→ **DATA LISTING**:
____________
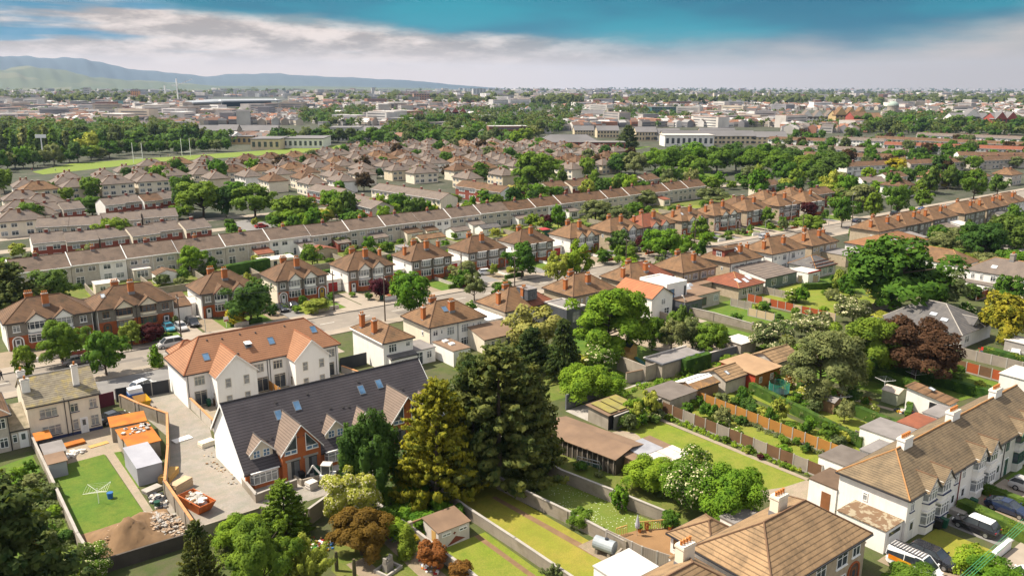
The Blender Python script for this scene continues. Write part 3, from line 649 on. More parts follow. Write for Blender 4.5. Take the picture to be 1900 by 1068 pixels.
b = MB(); walls(b, 9, 7.5, 2.6, DASHW, WHITE, x0=4.5, y0=-9.5); o = b.build('conservatory', n); b = MB(); roof_parts(b, 9, 7.5, 2.6, 'hip', 2.0, .3, TSLATE, RIDGEO, x0=4.5, y0=-9.5, hip_in=3.6)
for q in range(3): b.box(4.2, -9.9 + q * .95, 2.62 + q * .5, 13.6, -9.8 + q * .95, 2.8 + q * .5, TRED)
b.build('roof', o)
for u_ in (6.0, 8.6, 11.2): win(n, 'f', u_, .5, 2.0, 1.8, 3).location.y = -9.5
n = NROW[7]; px_ext(n, 'rear_annex', 196, 204, 110, 117.1, 3.0, DASHB, FLATG); win(n, 'f', 8.5, .8, 1.6, 1.5, 2, gl=GL).location.y = -7.2
r = house('white_rear_wing', 'long white two storey wing with orange brown hipped roof behind the huge green tree', 205.5, 104.5, 22.5, 11.5, 4.6, rise=2.1, ov=.3, front=WHITE, side=WHITE, tile=mat('orange_brown_roof_tiles', (0.27, 0.125, 0.055), (0.21, 0.1, 0.045), .6, kind='tile', k=.2), ridge=RIDGEO, hip_in=6, cat='building')
for u_ in (3, 8, 13): win(r, 'f', u_, 3.0, 1.4, 1.0, 2)
win(r, 'f', 5.5, .3, 4.2, 1.9, 2, gl=GLC); door(r, 'f', 15, 2.2, 2.2, DOORB); skylight(r, 7.5, 2.5, .8, 1.1, GLW); skylight(r, 9.5, 2.5, .8, 1.1, GLW)
for k_, (n, xx) in enumerate(((NROW[8], 2), (NROW[8], 10), (NROW[10], 1), (NROW[10], 9), (NROW[12], 3))):
 ext(n, 'rear_extension', xx, -5.5 - k_ % 2, 6, 5.4 + k_ % 2, 2.7, WHITE if k_ % 2 else DASHW, (TRED, FLATG, TGREYB, FLATP, TSLATE)[k_], flat=False, rise=1.1)
 win(n, 'f', xx + 3, .6, 2.4, 1.6, 3, two=False).location.y = -5.5 - k_ % 2

TTERR = mat('brown_terrace_tiles', (0.18, 0.13, 0.096), (0.14, 0.10, 0.075), 0.5, kind='tile', c3=(0.095, 0.07, 0.053), k=0.17, bump=.3)
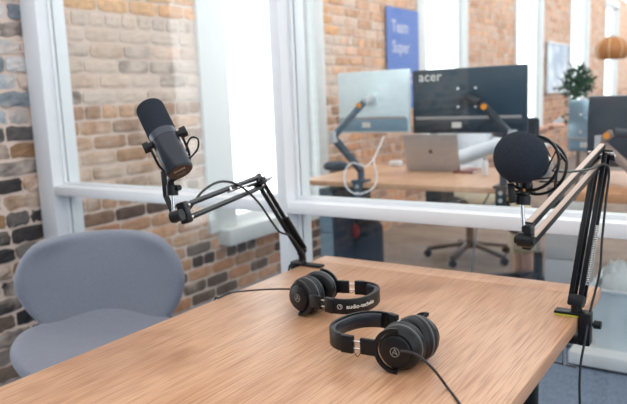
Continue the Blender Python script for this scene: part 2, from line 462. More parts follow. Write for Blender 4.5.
____________
→ **SET EXERCISE**:
Return, from the data, each line that has the word "Write" in it.

→ **COMPLETED EXERCISE**:
The Blender Python script for this scene continues. Write part 3, from line 649 on. More parts follow. Write for Blender 4.5. Take the picture to be 1900 by 1068 pixels.
Continue the Blender Python script for this scene: part 2, from line 462. More parts follow. Write for Blender 4.5.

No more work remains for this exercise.